Founding member Michael Nesmith has announced he’ll rejoin The Monkees one last time. Nesmith said in a Facebook post he plans to join surviving members Peter Tork and Micky Dolenz for their Sept. 16 show at The Pantages Theatre in Los Angeles as part of The Monkees’ 50th-anniversary tour. Tork and Dolenz kicked off the tour in May without Nesmith, who last performed onstage with the band in 2014 but contributed to this year’s reunion album Good Times!

“Been talking to Micky and Peter about the Los Angeles Pantages Monkees concert and have agreed to come down to play that show with them. They are putting together a world tour after that—off to Australia and New Zealand, and other points global in what sounds like a great time,” Nesmith wrote. “I, on the other hand, will be starting my ‘Infinite Tuesday’ book tour in the first quarter of 2017, as well as some solo concerts, and other projects that will make it not possible to be with them on that tour. So this seemed like the right opportunity for me to get together with them as Monkees.”

Released in May, Good Times! marked the first album of new Monkees material in two decades, and the first since the death of Davy Jones, who passed away due to a heart attack in 2012. The album was co-produced by Fountains of Wayne’s Adam Schlesinger and featured a host of marquee songwriters, including Schlesinger, Andy Partridge, Rivers Cuomo, Ben Gibbard, Noel Gallagher and Paul Weller. They also revived an old Harry Nilsson single (the title track), Gerry Goffin and Carole King’s “Wasn’t Born to Follow” and an old Neil Diamond song, “Love to Love,” that was originally intended to appear on 1967’s Headquarters. Despite the album’s warm reception from critics, only Cuomo’s “She Makes Me Laugh,” Partridge’s “You Bring the Summer” and the Schlesinger co-write “I Was There (And I’m Told I Had a Good Time)” have been played on the 50th-anniversary tour.

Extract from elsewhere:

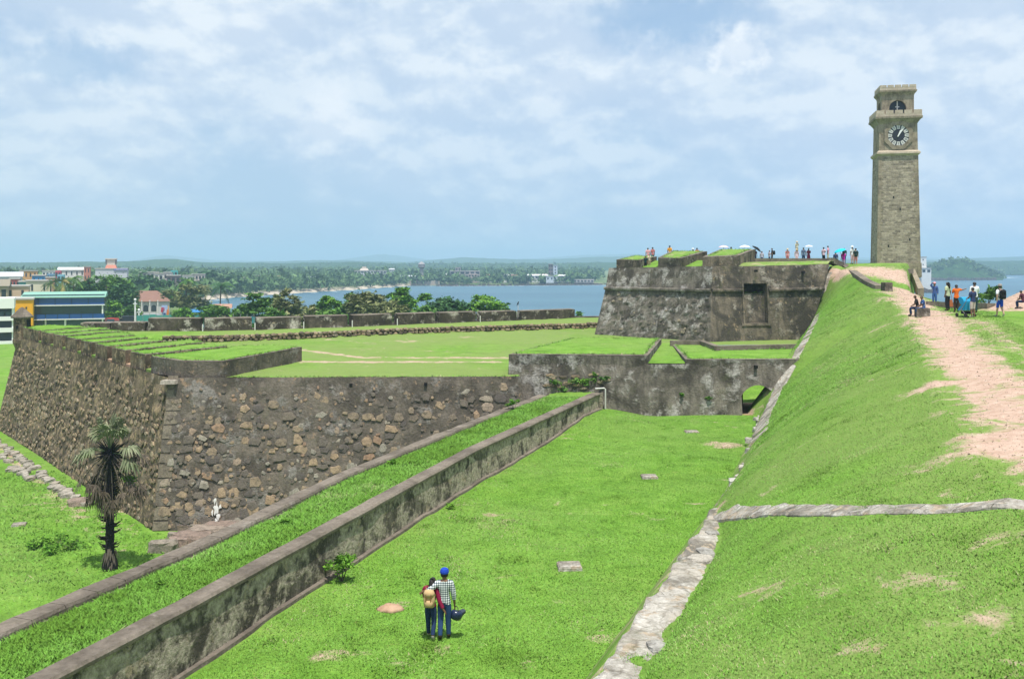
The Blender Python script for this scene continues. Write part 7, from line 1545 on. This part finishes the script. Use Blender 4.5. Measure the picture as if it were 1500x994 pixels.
def vehicle(label, px_, d_, L_, H_, c, van, rz=0):
    p = P(px_, 0, d_); p.z = MOAT; v = empty('parked_van' if van else 'parked_car', p, label, 'van' if van else 'car', 'vehicles parked behind the fort wall', rz); pm_ = flat('car_paint_' + label.split()[0] + str(px_), c, .3, .5)
    mb = MB(); mb.box((0, 0, .28), (L_, 1.7, H_ * .45), 0, .97, .95); mb.box((-.1 * L_ * (not van), 0, .28 + H_ * .45), (L_ * (.96 if van else .62), 1.6, H_ * .48), 0, .9 if van else .72, .85); mb.build('body', pm_, v)
    mb = MB(); mb.box((-.1 * L_ * (not van), 0, .30 + H_ * .5), (L_ * (.90 if van else .56), 1.64, H_ * .30), 0, .92 if van else .8, .93); mb.build('window_band', M_glass, v)
    for i in (-1, 1):
        for j in (-1, 1): mb = MB(); mb.tube([(i * L_ * .31, j * .72, .32), (i * L_ * .31, j * .88, .32)], .32, 10); mb.build('wheel', M_clockblack, v)
for q in (('white van by the left of the car park', 158, 246, 4.6, 2.1, (.7, .7, .7), 1), ('red three wheeler sized van in the car park', 165, 236, 3.0, 1.9, (.5, .06, .05), 1), ('silver car in front of the white van', 160, 226, 4.2, 1.5, (.45, .46, .48), 0), ('black car right of the silver one', 172, 230, 4.2, 1.5, (.03, .03, .035), 0), ('blue van at the back of the car park', 154, 256, 4.6, 2.3, (.06, .20, .42), 1), ('maroon car before the dark shed', 178, 240, 4.2, 1.5, (.25, .04, .05), 0), ('white car by the bungalow', 188, 268, 4.2, 1.5, (.7, .7, .7), 0), ('grey van left of the hoarding', 222, 250, 4.8, 2.2, (.40, .42, .44), 1), ('pale car under the bungalow arches', 206, 262, 4.2, 1.5, (.55, .56, .58), 0)): vehicle(*q, R((q[1] * 37) % 50 - 25))

# across the bay
d = 870
hotel = building('hotel', 'long white balconied hotel across the bay', 519, 566, 396.5, d, paint('hotel_white', (.55, .56, .58)), 14, 4, 10, M_dim, 'flat', wfrac=.7, hfrac=.5)
k_ = d / FOC; hh = CAMZ - (396.5 - HOR) * d / FOC + 7
mb = MB(); mb.box((-9 * k_, 6, hh), (14 * k_, 8, 2.2), 0, .7, .7); mb.box((-9 * k_, 6, hh + 2.2), (6 * k_, 5, 1.6)); mb.build('roof_house', paint('pale_tan', (.58, .50, .43)), hotel)
rt_ = empty('round_tower', ((573 - 750) * k_, d + 4, -7), 'small round white tower at the right end of the hotel', 'tower'); mb = MB(); h = 7 + CAMZ - (393 - HOR) * k_; mb.lathe((0, 0, 0), [(1.6, 0), (1.5, h - 4), (2.6, h - 3.6), (2.6, h - 1.2), (3.2, h - 1), (2.2, h)], 10); mb.build('drum', paint('hotel_white', (.55, .56, .58)), rt_)
wt = empty('water_tower', ((617.5 - 750) * k_, d, -7), 'grey water tower with wide drum across the bay', 'water tower'); h = 7 + CAMZ - (383 - HOR) * k_
mb = MB(); mb.lathe((0, 0, 0), [(2.6, 0), (1.7, 4), (1.7, h - 6)], 10); mb.build('stem', paint('concrete', (.30, .29, .29)), wt); mb = MB(); mb.lathe((0, 0, h - 6.3), [(1.7, 0), (3.1, 1.2), (3.1, 3.8)], 12); mb.build('tank', paint('concrete_dark', (.24, .23, .24)), wt); mb = MB(); mb.lathe((0, 0, h - 2.5), [(3.3, 0), (2.6, .9), (.8, 2.2), (.1, 2.6)], 12); mb.build('roof', paint('concrete', (.30, .29, .29)), wt)
building('office_block', 'wide block with pale overhanging roof right of the water tower', 659, 703, 397, d, paint('grey_buff', (.36, .34, .32)), 14, 3, 6, None, 'flat', wfrac=.75, hfrac=.55); building('roof_hut', 'dark hut on top of the wide block across the bay', 667, 675, 391.5, d + 6, paint('dim_grey', (.25, .24, .25)), 5, 1, 2, cat='hut')
building('office_block', 'rose coloured annexe at the right end of the wide block', 686, 699, 401, d - 5, paint('rosy', (.46, .38, .35)), 8, 2, 3)
building('tower_block', 'dark tower block across the bay near the gun bastion', 803.5, 810, 387, d + 5, paint('dim_brown', (.20, .17, .17)), 6, 5, 2, None, 'flat', cat='tower'); building('tower_block', 'pale tower half joined to the dark tower block', 810.5, 816.5, 389, d + 4, paint('pale_blue_wall', (.50, .55, .62)), 6, 6, 1, None, 'flat', cat='tower', wfrac=.3)
for i, (px0, px1, yt, c, rf, lb) in enumerate(((760, 775, 405, (.70, .70, .70), 'flat', 'white shed left of the long white warehouse'), (773, 804, 403.5, (.74, .74, .74), ('gable', paint('tin_white', (.74, .74, .74))), 'long white warehouse across the bay'), (791, 806, 408, (.08, .24, .25), None, 'teal low shed before the warehouse'), (816, 834, 404, (.62, .63, .64), ('gable', paint('tin_white', (.74, .74, .74))), 'white shed right of the pale tower'), (719, 735, 409, (.60, .58, .56), 'flat', 'low pale house on the shore left of the sheds'), (738, 744, 402, (.70, .70, .70), 'flat', 'tiny white house on the slope above the shore'), (840, 870, 409, (.45, .42, .40), None, 'grey shore shed left of the gun bastion'), (585, 614, 405, (.42, .50, .44), ('gable', paint('tin', (.52, .55, .58))), 'long green grey shed below the water tower'))):
    building('shore_shed', lb, px0, px1, yt, d + 6 * (i % 2), paint(f'shore_{i}', c), 9, 1, max(2, int((px1 - px0) / 5)), None, rf, rh=1.2)
rr = random.Random(55); seen_ = {}; ORD = ['', 'second ', 'third ', 'fourth ', 'fifth ', 'sixth ', 'seventh ']
for i, px_ in enumerate(sorted([rr.uniform(300, 515) for k in range(9)] + [rr.uniform(578, 652) for k in range(5)] + [rr.uniform(706, 882) for k in range(16)])):
    dc_ = float(far_coast(np.array(px_))); d_ = dc_ + (rr.uniform(8, 130) if px_ > 520 else rr.uniform(45, 130)); w_ = rr.uniform(4, 11); yb = HOR + (CAMZ + 5.5) * FOC / d_; c_ = i * 7 % 5; r_ = i * 11 % 3
    key = ('bright white', 'buff', 'pale blue', 'chalk white', 'pinkish tan')[c_] + ' ' + ('flat roofed', 'tile roofed', 'tin roofed')[r_] + ' house ' + ('behind the beach left of the hotel' if px_ < 520 else 'near the water tower across the bay' if px_ < 655 else 'on the shore left of the white warehouse' if px_ < 772 else 'on the shore between the warehouse and the gun bastion')
    q = seen_.get(key, 0); seen_[key] = q + 1
    building('shore_house', 'small ' + (ORD[q] + key + ' counted from the left' if q else key), px_, px_ + w_, yb - rr.uniform(4.5, 8.5), d_, paint(f'pale_{c_}', ((.70, .69, .66), (.62, .55, .50), (.55, .60, .64), (.74, .73, .72), (.60, .48, .40))[c_]), 7, 1, 2, None, ('flat', ('gable', M_tile), ('gable', paint('tin_white', (.74, .74, .74))))[r_], cat='house', group='small pale houses along the far shore', rh=1.3, wfrac=.4)
building('sea_wall', 'long tan masonry wall at the water below the water tower', 600, 644, 411, 835, paint('sandstone', (.44, .37, .30)), 5, cat='wall', base=-10)
hw = building('white_building', 'white building half hidden behind the clock tower', 1338, 1357, 376.5, 640, paint('white_wall', (.72, .72, .70)), 10, 3, 2, None, 'flat', wfrac=.2, hfrac=.2); building('white_annexe', 'low white annexe right of the half hidden white building', 1350, 1364, 393, 632, paint('white_wall', (.72, .72, .70)), 7, 1, 2, None, 'flat')
# headland with rocks on the right
HD = 1130
px = np.arange(1325, 1470, 2.0); t = np.linspace(0, 1, 20); PXh, T = np.meshgrid(px, t); top = np.interp(PXh, [1325, 1345, 1362, 1380, 1400, 1415, 1432, 1450, 1470], [397, 393, 390, 380, 377, 379, 386, 396, 404]); Dh = HD + 160 * T; Xh = (PXh - 750) * Dh / FOC
Zh = -10 + (CAMZ - (top - HOR) * HD / FOC - 2 + 10) * np.sin(T * math.pi) ** .7 + 1.2 * vfbm(Xh, Dh, 41, .08)
grid_obj('headland', Xh, Dh, Zh, M_hill, None, 'structure')
rks = []; rr = random.Random(77)
for k in range(420):
    u = rr.random(); pxx_ = 1340 + 118 * u; dd1 = HD - 4 + rr.uniform(-14, 16) - 14 * math.sin(u * 5); s_ = rr.uniform(1.6, 5.5); rks.append(((pxx_ - 750) * dd1 / FOC, dd1, -9.4, s_))
for k in range(460):
    pxx_ = rr.uniform(640, 900); dd1 = float(far_coast(np.array(pxx_))) + rr.uniform(-6, 12); rks.append(((pxx_ - 750) * dd1 / FOC, dd1, -9.2, rr.uniform(1.0, 2.8)))
for k in range(60):
    pxx_, dd1 = rr.uniform(1322, 1372), rr.uniform(618, 652); rks.append(((pxx_ - 750) * dd1 / FOC, dd1, -9.4, rr.uniform(2.2, 5.0)))
mb = MB()
for x, y, z, s_ in rks:
    n_ = 6; a0 = rr.random() * 6; mb.prism([(x + s_ * .6 * math.cos(a0 + k * 6.283 / n_) * rr.uniform(.7, 1.2), y + s_ * .6 * math.sin(a0 + k * 6.283 / n_), z - 1) for k in range(n_)], [(x + s_ * .35 * math.cos(a0 + k * 6.283 / n_) * rr.uniform(.6, 1.3), y + s_ * .35 * math.sin(a0 + k * 6.283 / n_), z + s_ * rr.uniform(.45, .75)) for k in range(n_)])
mb.build('shore_rocks', M_rock, None, 'stuff')

# the far-off woods round the bay, over the low hills and the headland
rg = np.random.default_rng(99); pts = []
def zhill(x, d, px_): return np.interp(px_, [-700, 150, 205, 240, 262, 290, 380, 520, 900, 1330, 1500, 2300], [386, 382, 380, 376.5, 378, 383, 385, 382, 383, 384, 380, 378])
n_ = 5200; px_ = rg.uniform(-120, 1600, n_); dcoast = np.maximum(far_coast(px_), np.where(px_ < 290, 330, 0)); dd1 = dcoast + 14 + 760 * rg.random(n_) ** 1.7; zb = -7.2 + 3.6 * sstep(20, 260, dd1 - dcoast) + 6 * sstep(300, 1500, dd1 - dcoast)
sz = rg.uniform(5.5, 11, n_) ; ok = ~((px_ > 880) & (px_ < 1330)); ok &= ~((px_ < 250) & (dd1 < 470) & (rg.random(n_) < .8))
pts.append(np.stack([(px_ - 750) * dd1 / FOC, dd1, zb, sz], 1)[ok])
n_ = 1500; px_ = rg.uniform(-60, 1600, n_); T_ = rg.random(n_); dd1 = 1650 + 520 * T_; top = zhill(0, 0, px_); zt = CAMZ + (HOR - top) * 1650 / FOC; pts.append(np.stack([(px_ - 750) * dd1 / FOC, dd1, -10 + (zt + 4) * np.sin(np.clip(T_ * 520 / 900 * 1.6, 0, 1) * math.pi / 2) ** .8 , rg.uniform(5, 8.5, n_)], 1)[~((px_ > 890) & (px_ < 1340))])
n_ = 420; k = rg.integers(0, Xh.size, n_); pts.append(np.stack([Xh.ravel()[k], Dh.ravel()[k], Zh.ravel()[k] - 2, rg.uniform(4, 8, n_)], 1)[(T.ravel()[k] > .12) & (T.ravel()[k] < .8)])
pts = np.concatenate(pts); m_ = len(pts); L_ = 26
u = rg.normal(size=(m_, L_, 3)); u /= np.linalg.norm(u, axis=2)[:, :, None]; u[:, :, 2] = np.abs(u[:, :, 2]) * 1.0
sz = pts[:, 3][:, None, None]; pos = pts[:, None, :3] + u * sz * np.array([.48, .48, .62]) * (rg.random((m_, L_, 1)) ** .3) + np.array([0, 0, .22]) * sz
dv = rg.normal(size=(m_, L_, 3, 3)) * (sz[..., None] * .15); co = (pos[:, :, None, :] + dv).reshape(-1, 3, 3); ti = np.clip(np.repeat(rg.random(m_), L_) * .7 + .3 * rg.random(m_ * L_), 0, 1)
tri_obj('woodland', co, ti, leaf_mat('far_leaf', [(0, (.050, .100, .040)), (.5, (.080, .150, .050)), (1, (.13, .21, .075))]), None, 'stuff')

# the hazy sea air
mh = bpy.data.materials.new('sea_haze'); mh.use_nodes = True; nt = mh.node_tree; nt.nodes.remove(nt.nodes['Principled BSDF']); pvn = nt.nodes.new('ShaderNodeVolumePrincipled'); pvn.inputs['Color'].default_value = (.54, .77, 1.0, 1); pvn.inputs['Density'].default_value = HAZE; pvn.inputs['Anisotropy'].default_value = .2
nt.links.new(pvn.outputs[0], nt.nodes['Material Output'].inputs['Volume'])
mb = MB(); mb.prism([(-9500, -60, -16), (9500, -60, -16), (9500, 9900, -16), (-9500, 9900, -16)], [(-9500, -60, 150), (9500, -60, 150), (9500, 9900, 150), (-9500, 9900, 150)]); mb.build('haze', mh, None, 'stuff')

Nesmith, who turns 74 in December, said the Pantages show allows him to firmly close the book on his tenure with the band. In 1970, he was the second member to quit the group (Tork was the first) and he declined to participate in a 20th-anniversary tour in 1986, although, in a move similar to his decision this year, he did join the group onstage when that tour made it to Los Angeles.

“I expect it will be fun, and a great way for me to sign out,” he wrote. “I see the specter of the multiple Sinatra retirement/farewells—and this seems like the perfect time for me to step off, sit down and shut up.”